Bloated, dull, and overly long (two and half hours), Henry King’s biopic “Wilson” is a wannabe epic about the life and times of President Woodraw Wilson, well-played by Alexander Knox in an Oscar-nominated turn.
Fox’s studio head Darryl Zanuck poured into his pet project his heart, a huge budget and a large cast that includes such reliable pros as Geraldine Fitzgerald as Mrs. Wilson, Cedric Hardwicke as Henry Cabot Lodge, Vincent Price, Sidney Blackmore, Marcel Dalio as Clemenceau, and Francis X. Bushman as Bernard Baruch, Charles Coburn and Thomas Mitchell.

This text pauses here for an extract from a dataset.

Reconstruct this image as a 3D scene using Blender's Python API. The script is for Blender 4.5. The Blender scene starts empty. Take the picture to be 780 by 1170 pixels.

Made with an eye for American audiences during WWII, “Wilson” is a typical middlebrow Henry King picture, targeted at the Oscar voters at times when patriotic fare and politics mattered more than art or entertainment.
Oscar Alert
Oscar nominations: 10
Picture, produced by Darryl F. Zanuck
Director: Henry King
Actor: Alexander Knox
Screenplay (Original): Lamar Trotti
Interior Decoration (color): Wiard Ihnen, art direction; Thomas Little, set decoration
Cinematography (color): Leon Shamroy
Editing: Barbara McLean
Score: Alfred Newman
Sound Recording: E.H. Hansen
Special Effects: Fred Sersen, photography; Roger Heman, sound
Oscar Awards: 5
Screenplay
Cinematography
Interior Decoration
Editing
Sound Recording
Oscar Context:
Made during WWII, “Wilson” was Oscar-nominated in many categories, including Best Picture and Director, but the Academy opted for the Leo McCarey comedy “Going My Way,” which swept most of the Oscars, including the acting awards for Bing Crosby as Best Actor and Best Director for Leo McCarey.
The three other nominees in 1944 were: Billy Wilder’s “Double Indemnity,” George Cukor’s supremely executed suspense thriller “Gaslight,” and the sentimental home front melodrama “Since You Went Away.”
Max Steiner won the Scoring Oscar for “Since You Went Away,” and the war picture “Thirty Seconds Over Tokyo” won the Special Effects.